Source: A Life in Pages, March, 2008, Used by Permission

I, for one, am so excited for Angie. And for the individual - who would never step foot in the "Christian Fiction" aisle or bookstore - who is perusing the "racks of mayhem and who-knows-what-all" and happens across her book. Additionally, while I certainly read and enjoy my share of purely Christian fiction books, they are not ones that I would usually feel comfortable recommending to a non-believer because they are far too saturated with church-speak. (BTW, later this week I'll be reviewing a book for CFBA that generated some controversy but that I think is perfect for non-believers.)

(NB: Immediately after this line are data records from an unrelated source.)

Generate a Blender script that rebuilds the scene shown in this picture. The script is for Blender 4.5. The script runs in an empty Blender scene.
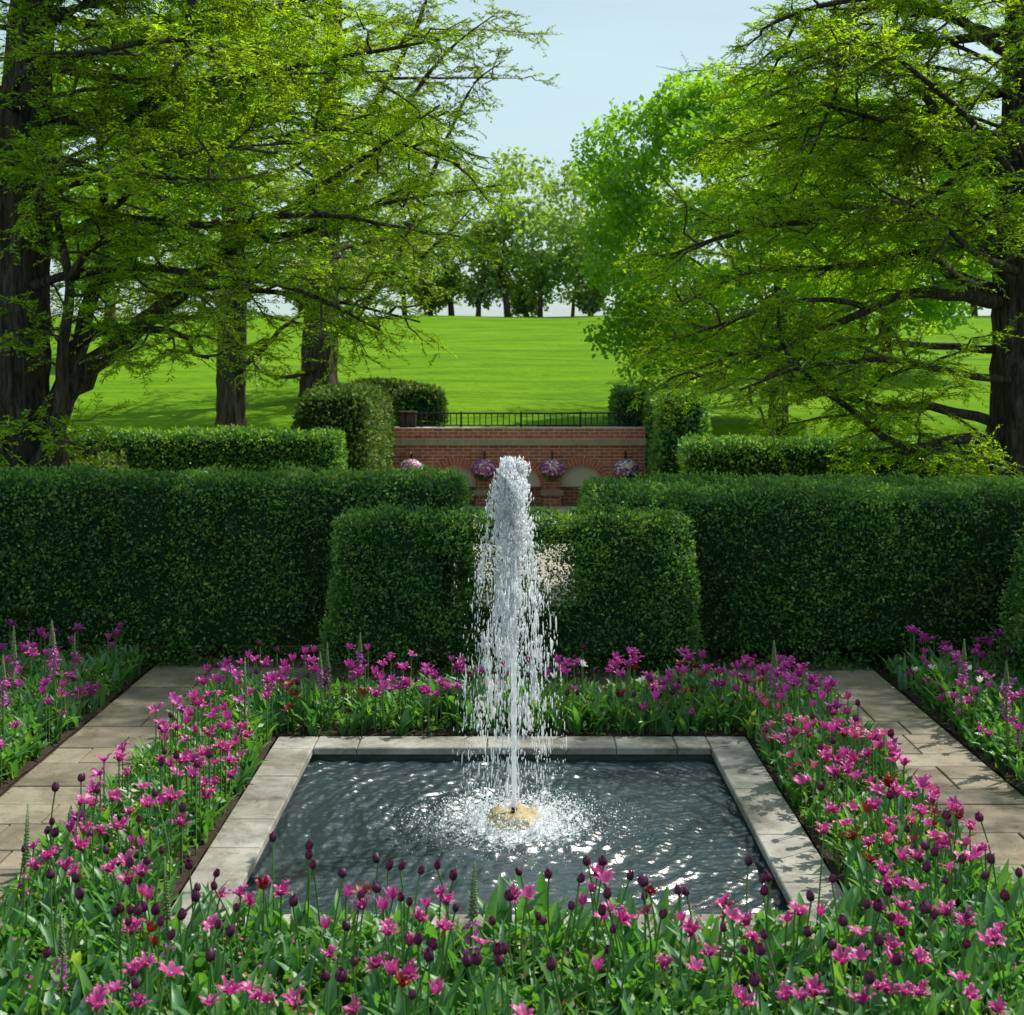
import bpy, math, random
import numpy as np
from mathutils import Vector, Matrix, Euler

random.seed(7)
rng = np.random.default_rng(7)
C = bpy.context.scene.collection
F = 1345.0          # focal length in pixels
H = 2.3             # eye height
HV = 365.0          # image row of the eye level
R = math.radians

def at(u, v, Y):
    """world point seen at (u, v) at distance Y"""
    return Vector(((u - 512) * Y / F, Y, H - (v - HV) * Y / F))

# ------------------------------------------------------------------ sun
SUN_EL, SUN_AZ = R(52), R(56)
SUN = Vector((math.sin(SUN_AZ) * math.cos(SUN_EL), math.cos(SUN_AZ) * math.cos(SUN_EL), math.sin(SUN_EL)))

# ------------------------------------------------------------------ materials
def new_mat(name):
    m = bpy.data.materials.new(name)
    m.use_nodes = True
    nt = m.node_tree
    nt.nodes.clear()
    out = nt.nodes.new('ShaderNodeOutputMaterial')
    return m, nt, out

def N(nt, t, **kw):
    n = nt.nodes.new(t)
    for k, v in kw.items():
        setattr(n, k, v)
    return n

def ramp(nt, fac, stops):
    r = N(nt, 'ShaderNodeValToRGB')
    while len(r.color_ramp.elements) < len(stops):
        r.color_ramp.elements.new(0.5)
    for e, (p, c) in zip(r.color_ramp.elements, stops):
        e.position = p
        e.color = (*c, 1)
    nt.links.new(fac, r.inputs['Fac'])
    return r.outputs['Color']

def noise(nt, scale, detail=4, rough=0.6, vec=None, dist=0.0):
    n = N(nt, 'ShaderNodeTexNoise')
    n.inputs['Scale'].default_value = scale
    n.inputs['Detail'].default_value = detail
    n.inputs['Roughness'].default_value = rough
    n.inputs['Distortion'].default_value = dist
    if vec is not None:
        nt.links.new(vec, n.inputs['Vector'])
    return n

def objco(nt):
    return N(nt, 'ShaderNodeTexCoord').outputs['Object']

def bump(nt, height, strength, dist=0.01):
    b = N(nt, 'ShaderNodeBump')
    b.inputs['Strength'].default_value = strength
    b.inputs['Distance'].default_value = dist
    nt.links.new(height, b.inputs['Height'])
    return b.outputs['Normal']

def mix(nt, fac, a, b, mode='MIX'):
    m = N(nt, 'ShaderNodeMix', data_type='RGBA', blend_type=mode)
    for s, v in ((m.inputs['Factor'], fac), (m.inputs[6], a), (m.inputs[7], b)):
        if isinstance(v, (int, float)):
            s.default_value = v
        elif isinstance(v, tuple):
            s.default_value = (*v, 1)
        else:
            nt.links.new(v, s)
    return m.outputs[2]

def leaf_mat(name, stops, trans=0.35, tcol=(1.0, 1.0, 0.5), gloss=0.06, rough=0.45):
    """thin leaf: diffuse + translucent + a little sheen; colour varies with the per-leaf tint"""
    m, nt, out = new_mat(name)
    a = N(nt, 'ShaderNodeAttribute', attribute_name='tint')
    col = ramp(nt, a.outputs['Fac'], stops)
    d = N(nt, 'ShaderNodeBsdfDiffuse'); nt.links.new(col, d.inputs['Color'])
    t = N(nt, 'ShaderNodeBsdfTranslucent')
    tc = mix(nt, 1.0, col, tcol, 'MULTIPLY')
    b2 = N(nt, 'ShaderNodeBrightContrast'); b2.inputs['Bright'].default_value = 0.0
    nt.links.new(tc, b2.inputs['Color'])
    nt.links.new(b2.outputs['Color'], t.inputs['Color'])
    mx = N(nt, 'ShaderNodeMixShader'); mx.inputs[0].default_value = trans
    nt.links.new(d.outputs[0], mx.inputs[1]); nt.links.new(t.outputs[0], mx.inputs[2])
    g = N(nt, 'ShaderNodeBsdfGlossy'); g.inputs['Roughness'].default_value = rough
    g.inputs['Color'].default_value = (0.9, 1, 0.95, 1)
    m2 = N(nt, 'ShaderNodeMixShader'); m2.inputs[0].default_value = gloss
    nt.links.new(mx.outputs[0], m2.inputs[1]); nt.links.new(g.outputs[0], m2.inputs[2])
    nt.links.new(m2.outputs[0], out.inputs['Surface'])
    return m

def solid_mat(name, stops, scale=8, rough=0.8, bstr=0.4, bscale=40, bdist=0.01, tint=0.0, stretch=None, spec=0.3, stain=False):
    m, nt, out = new_mat(name)
    co = objco(nt)
    if stretch:
        mp = N(nt, 'ShaderNodeMapping'); mp.inputs['Scale'].default_value = stretch
        nt.links.new(co, mp.inputs['Vector']); co = mp.outputs['Vector']
    n1 = noise(nt, scale, 6, 0.65, co, 0.4)
    col = ramp(nt, n1.outputs['Fac'], stops)
    if tint:
        a = N(nt, 'ShaderNodeAttribute', attribute_name='tint')
        tc = ramp(nt, a.outputs['Fac'], [(0, (1 - tint,) * 3), (0.5, (1, 1 - tint * .15, 1 - tint * .3)), (1, (1 + tint * .2, 1 + tint * .2, 1 + tint * .15))])
        col = mix(nt, 1.0, col, tc, 'MULTIPLY')
    if stain:
        n3 = noise(nt, 1.9, 8, .72, co, 1.2)
        col = mix(nt, 1.0, col, ramp(nt, n3.outputs['Fac'], [(.32, (.50, .52, .46)), (.46, (.82, .82, .78)), (.55, (1, 1, 1)), (.75, (1.06, 1.05, 1.03))]), 'MULTIPLY')
        n4 = noise(nt, 17, 6, .8, co, .6)
        col = mix(nt, 1.0, col, ramp(nt, n4.outputs['Fac'], [(.34, (.55, .56, .50)), (.44, (.96, .96, .95)), (.6, (1, 1, 1)), (.72, (1.12, 1.1, 1.08))]), 'MULTIPLY')
    p = N(nt, 'ShaderNodeBsdfPrincipled')
    nt.links.new(col, p.inputs['Base Color'])
    p.inputs['Roughness'].default_value = rough
    p.inputs['Specular IOR Level'].default_value = spec
    n2 = noise(nt, bscale, 5, 0.7, co)
    nt.links.new(bump(nt, n2.outputs['Fac'], bstr, bdist), p.inputs['Normal'])
    nt.links.new(p.outputs[0], out.inputs['Surface'])
    return m

M = {}
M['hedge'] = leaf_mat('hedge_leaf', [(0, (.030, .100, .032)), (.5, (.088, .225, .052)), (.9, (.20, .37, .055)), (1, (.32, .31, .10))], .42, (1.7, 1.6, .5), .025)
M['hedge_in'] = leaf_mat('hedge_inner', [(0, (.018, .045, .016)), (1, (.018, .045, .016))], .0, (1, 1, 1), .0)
M['hedge_pale'] = leaf_mat('ivy_leaf', [(0, (.03, .08, .02)), (.5, (.07, .14, .03)), (.85, (.17, .24, .06)), (1, (.28, .25, .10))], .35, (1.3, 1.3, .5), .015)
M['cyp'] = leaf_mat('cypress_spray', [(0, (.10, .19, .010)), (.5, (.18, .31, .012)), (1, (.29, .43, .018))], .66, (2.2, 2.05, .3), .010)
M['cyp_far'] = leaf_mat('cypress_spray_far', [(0, (.12, .22, .015)), (.5, (.19, .32, .02)), (1, (.28, .41, .04))], .6, (1.7, 1.6, .35), .03)
M['maple'] = leaf_mat('maple_leaf', [(0, (.07, .20, .018)), (.5, (.13, .31, .02)), (1, (.23, .42, .025))], .6, (2.3, 1.9, .3), .04)
M['far'] = leaf_mat('far_leaf', [(0, (.12, .21, .05)), (.5, (.18, .29, .07)), (1, (.26, .36, .11))], .58, (1.9, 1.75, .7), .04)
M['sparse'] = leaf_mat('sparse_leaf', [(0, (.13, .22, .03)), (1, (.24, .34, .05))], .55, (1.5, 1.4, .5), .03)
M['tleaf'] = leaf_mat('tulip_leaf', [(0, (.040, .15, .055)), (.5, (.075, .23, .060)), (.85, (.14, .32, .06)), (1, (.25, .38, .10))], .5, (1.7, 1.6, .4), .035, .45)
M['filler'] = leaf_mat('filler_leaf', [(0, (.045, .14, .03)), (.5, (.09, .24, .035)), (1, (.19, .33, .06))], .45, (1.6, 1.5, .35), .04)
M['tstem'] = leaf_mat('tulip_stem', [(0, (.08, .20, .04)), (1, (.08, .20, .04))], .2, (1, 1, .5), .05)
M['pink'] = leaf_mat('pink_petal', [(0, (.36, .015, .15)), (.5, (.56, .045, .28)), (1, (.82, .25, .52))], .38, (1, .8, 1), .04)
M['magenta'] = leaf_mat('dim_pink_petal', [(0, (.38, .022, .22)), (.6, (.52, .045, .34)), (1, (.70, .16, .52))], .35, (1, .8, 1), .04)  # pink petals with the shade of the far beds put into the colour
M['varieg'] = leaf_mat('pink_white_petal', [(0, (.60, .04, .20)), (.55, (.70, .10, .28)), (.85, (.85, .55, .60)), (1, (.88, .80, .74))], .35, (1, .9, .95), .04)
M['dark'] = leaf_mat('purple_petal', [(0, (.030, .004, .020)), (.6, (.095, .010, .055)), (1, (.26, .035, .15))], .3, (1.3, .5, 1.1), .03, .5)
M['red'] = leaf_mat('red_petal', [(0, (.14, .006, .006)), (.7, (.25, .014, .010)), (1, (.45, .05, .02))], .3, (1, .5, .4), .05)
M['white'] = leaf_mat('white_petal', [(0, (.70, .72, .60)), (1, (.82, .82, .76))], .3, (1, 1, .9), .04)
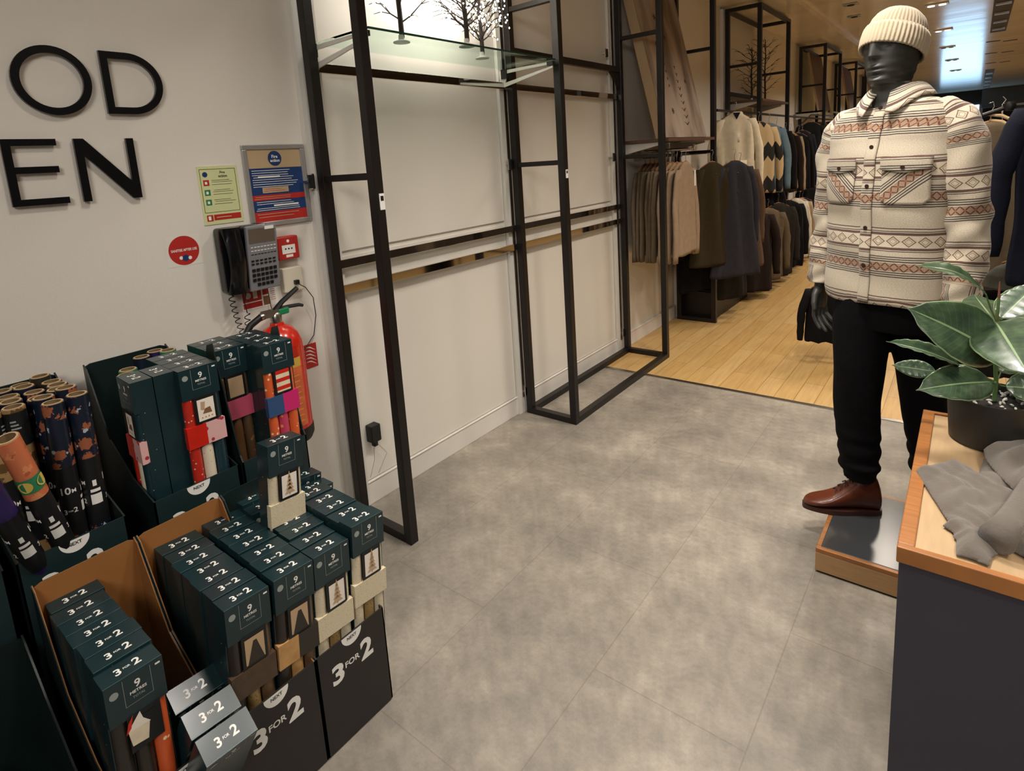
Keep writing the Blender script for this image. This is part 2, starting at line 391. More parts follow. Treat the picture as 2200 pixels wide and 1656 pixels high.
class MB:
    def __init__(s):
        s.v = []; s.f = []; s.m = []; s.uv = {}; s.mats = []
    def mi(s, name):
        if name not in s.mats: s.mats.append(name)
        return s.mats.index(name)
    def add(s, vs, fs, mat, uvs=None):
        o = len(s.v); k = s.mi(mat)
        s.v += [tuple(v) for v in vs]
        for i, f in enumerate(fs):
            if uvs: s.uv[len(s.f)] = uvs[i]
            s.f.append(tuple(o + j for j in f)); s.m.append(k)
        return s
    def box(s, x0, x1, y0, y1, z0, z1, mat, T=None, mats6=None):
        vs = [(x0, y0, z0), (x1, y0, z0), (x1, y1, z0), (x0, y1, z0), (x0, y0, z1), (x1, y0, z1), (x1, y1, z1), (x0, y1, z1)]
        if T is not None: vs = [T @ Vector(v) for v in vs]
        return s.add(vs, [(0, 3, 2, 1), (4, 5, 6, 7), (0, 1, 5, 4), (1, 2, 6, 5), (2, 3, 7, 6), (3, 0, 4, 7)], mat)
    def quad(s, a, b, c, d, mat):
        return s.add([a, b, c, d], [(0, 1, 2, 3)], mat)
    def loft(s, rings, mat, cap0=True, cap1=True, closed=True, uvs=None):
        n = len(rings[0]); vs = [p for r in rings for p in r]; fs = []; uu = []
        for i in range(len(rings) - 1):
            for j in range(n if closed else n - 1):
                k = (j + 1) % n
                fs.append((i * n + j, i * n + k, (i + 1) * n + k, (i + 1) * n + j))
                if uvs:
                    a, b = uvs[i], uvs[i + 1]
                    uu.append((a[j], a[j + 1], b[j + 1], b[j]))
        if cap0:
            fs.append(tuple(reversed(range(n)))); uu.append(None)
        if cap1:
            fs.append(tuple((len(rings) - 1) * n + j for j in range(n))); uu.append(None)
        return s.add(vs, fs, mat, uu if uvs else None)
    def tube(s, pts, r, mat, n=8, cap=True):
        pts = [Vector(p) for p in pts]; rings = []
        rr = r if isinstance(r, (list, tuple)) else [r] * len(pts)
        t = (pts[1] - pts[0]).normalized()
        up = Vector((0, 0, 1)) if abs(t.z) < 0.9 else Vector((1, 0, 0))
        x = t.cross(up).normalized()
        for i, p in enumerate(pts):
            if i == 0: t = (pts[1] - pts[0])
            elif i == len(pts) - 1: t = (pts[-1] - pts[-2])
            else: t = (pts[i + 1] - pts[i - 1])
            t.normalize()
            x = (x - t * x.dot(t)).normalized(); y = t.cross(x)
            rings.append([p + (x * cos(2 * pi * j / n) + y * sin(2 * pi * j / n)) * rr[i] for j in range(n)])
        return s.loft(rings, mat, cap, cap)
    def lathe(s, prof, mat, n=24, c=(0, 0, 0), T=None, cap=True):
        rings = []
        for r, z in prof:
            ring = [Vector((c[0] + r * cos(2 * pi * j / n), c[1] + r * sin(2 * pi * j / n), c[2] + z)) for j in range(n)]
            if T is not None: ring = [T @ p for p in ring]
            rings.append(ring)
        return s.loft(rings, mat, cap, cap)
    def disc(s, r, mat, T, n=24):
        return s.add([T @ Vector((r * cos(2 * pi * j / n), r * sin(2 * pi * j / n), 0)) for j in range(n)], [tuple(range(n))], mat)
    def poly(s, pts, mat, T, th=0.0):
        n = len(pts)
        if th == 0: return s.add([T @ Vector((p[0], p[1], 0)) for p in pts], [tuple(range(n))], mat)
        return s.loft([[T @ Vector((p[0], p[1], 0)) for p in pts], [T @ Vector((p[0], p[1], th)) for p in pts]], mat)
    def rect(s, x0, x1, y0, y1, mat, T, z=0.0):
        return s.add([T @ Vector(p) for p in ((x0, y0, z), (x1, y0, z), (x1, y1, z), (x0, y1, z))], [(0, 1, 2, 3)], mat)
    def text(s, st, h, mat, T, x=0, y=0, z=0.0, bold=0.0, w=None):
        vs, fs, tw, th = text_geo(st, bold)
        k = h / th; kx = k if w is None else w / tw
        return s.add([T @ Vector((x + a * kx, y + b * k, z)) for a, b in vs], fs, mat)
    def build(s, name, parent=None, smooth=True, angle=35, loc=None):
        me = bpy.data.meshes.new(name)
        me.from_pydata([tuple(v) for v in s.v], [], s.f); 
        for n in s.mats: me.materials.append(MATS[n])
        for p, k in zip(me.polygons, s.m): p.material_index = k
        if s.uv:
            l = me.uv_layers.new(name='UVMap')
            for fi, uu in s.uv.items():
                if uu is None: continue
                for li, q in zip(me.polygons[fi].loop_indices, uu): l.data[li].uv = q
        me.validate(); me.update()
        if smooth:
            for p in me.polygons: p.use_smooth = True
            me.set_sharp_from_angle(angle=R(angle))
        o = bpy.data.objects.new(name, me); COL.objects.link(o)
        if parent is not None: o.parent = parent
        if loc is not None: o.location = loc
        return o
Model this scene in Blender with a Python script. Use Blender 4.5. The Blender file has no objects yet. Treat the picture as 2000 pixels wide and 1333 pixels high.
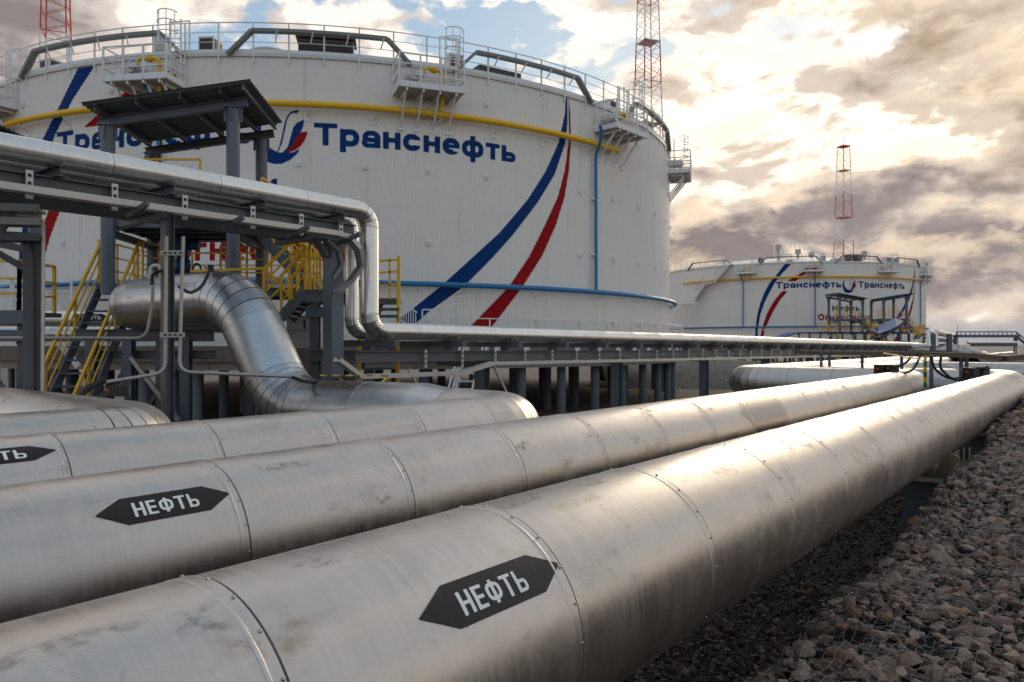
import bpy, bmesh, math, random
import numpy as np
from mathutils import Vector, Matrix
random.seed(7); rng = np.random.default_rng(7)
R_ = math.radians
scene = bpy.context.scene
col = scene.collection
CZ = 3.1                                   # eye height above the yard
TH = math.atan(1170/1450); SN, CS = math.sin(TH), math.cos(TH)

# ---------------------------------------------------------------- camera
cam = bpy.data.cameras.new('camera'); cam.sensor_width = 36.0; cam.lens = 26.1
cam.shift_y = 0.003; cam.clip_start = 0.05; cam.clip_end = 6000
cam.dof.use_dof = True; cam.dof.focus_distance = 4.6; cam.dof.aperture_fstop = 6.3
co = bpy.data.objects.new('camera', cam); co.location = (0, 0, CZ); co.rotation_euler = (R_(90), 0, 0)
col.objects.link(co); scene.camera = co
vs = scene.view_settings
vs.view_transform = 'Standard'; vs.look = 'None'; vs.gamma = 1.0; vs.exposure = 0.22; vs.use_curve_mapping = False

# ---------------------------------------------------------------- node expression helper
class X:
    def __init__(s, nt, k): s.nt, s.k = nt, k
    def _m(s, op, *a, clamp=False):
        n = s.nt.nodes.new('ShaderNodeMath'); n.operation = op; n.use_clamp = clamp
        for i, v in enumerate((s,)+a):
            if isinstance(v, X): s.nt.links.new(v.k, n.inputs[i])
            else: n.inputs[i].default_value = v
        return X(s.nt, n.outputs[0])
    def __add__(s, o): return s._m('ADD', o)
    __radd__ = __add__
    def __sub__(s, o): return s._m('SUBTRACT', o)
    def __rsub__(s, o): return (s*-1)+o
    def __mul__(s, o): return s._m('MULTIPLY', o)
    __rmul__ = __mul__
    def __truediv__(s, o): return s._m('DIVIDE', o)
    def pw(s, o): return s._m('POWER', o)
    def mx(s, o): return s._m('MAXIMUM', o)
    def mn(s, o): return s._m('MINIMUM', o)
    def clamp(s): return s._m('ADD', 0.0, clamp=True)
    def ss(s, a, b):
        n = s.nt.nodes.new('ShaderNodeMapRange'); n.interpolation_type = 'SMOOTHSTEP'
        n.inputs['From Min'].default_value = a; n.inputs['From Max'].default_value = b
        s.nt.links.new(s.k, n.inputs['Value']); return X(s.nt, n.outputs[0])
def nd(nt, t, **kw):
    n = nt.nodes.new(t)
    for k, v in kw.items():
        if k in n.inputs: n.inputs[k].default_value = v
        else: setattr(n, k, v)
    return n
def xyz(nt, sock):
    n = nd(nt, 'ShaderNodeSeparateXYZ'); nt.links.new(sock, n.inputs[0]); return [X(nt, o) for o in n.outputs]
def comb(nt, *v):
    n = nd(nt, 'ShaderNodeCombineXYZ')
    for i, a in enumerate(v):
        if isinstance(a, X): nt.links.new(a.k, n.inputs[i])
        else: n.inputs[i].default_value = a
    return n.outputs[0]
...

The Face has a thought-provoking Discussion Guide in the back of the book for general book clubs. For those individuals who wish to use it for their Christian book club,s they can find a different Discussion Guide here.

So if you are looking for a gift for a non-believing friend, The Face would be an excellent choice, providing a basis for some great conversations betwen you and your friend.

Don't forget to leave a comment on Monday's post by Thursday at 12 Noon CDT for a chance to win one of 3 copies of The Face!


View blog reactions


Xandra@Heart-of-Service said...

I know this is a big source of contention in the church, but I think that Christians should be informed about what is being read. For instance, boycotting books and movies like The Golden Compass just adds to the hype. We should carefully and thoughtfully educate ourselves so that we can intelligently talk to believers and non-believers alike about aspects of the media that do not follow a biblical worldview.

Putting our heads in the sand and ignoring what is out there is not what it means to be in the world but not of the world.


Christina said...

I am going to check this one out. I have someone this might be perfect for. I am glad her books are mainstreaming, not the material, but the actual book. I see Kingsbury's books all the time at Walmart and I am sure believers and non-believers alike read them, so this is a blessing in disguise in a way. The more non-Christians who read them the less non-Christians there will be in the long run.

Debbie said...

There are many non-Christians in my sphere of influence. Many of them wouldn't go into a Christian bookstore and buy a purely Christian book. So, I think it's great that she can write for both audiences and yet have the Christian message underlying everything she writes.

Judi Jorgensen said...

I agree with Angela on this. Her books, many of them different than another will appeal to all. The Elevator was a good example of this. Many of my friends, who don't go to church, really liked the book and I passed it around. They said it was thought provoking...which it is. Keep up the good work, Angie, you are reaching people with your writing and I never felt like you were "crossing over". :-) thanks for letting us post.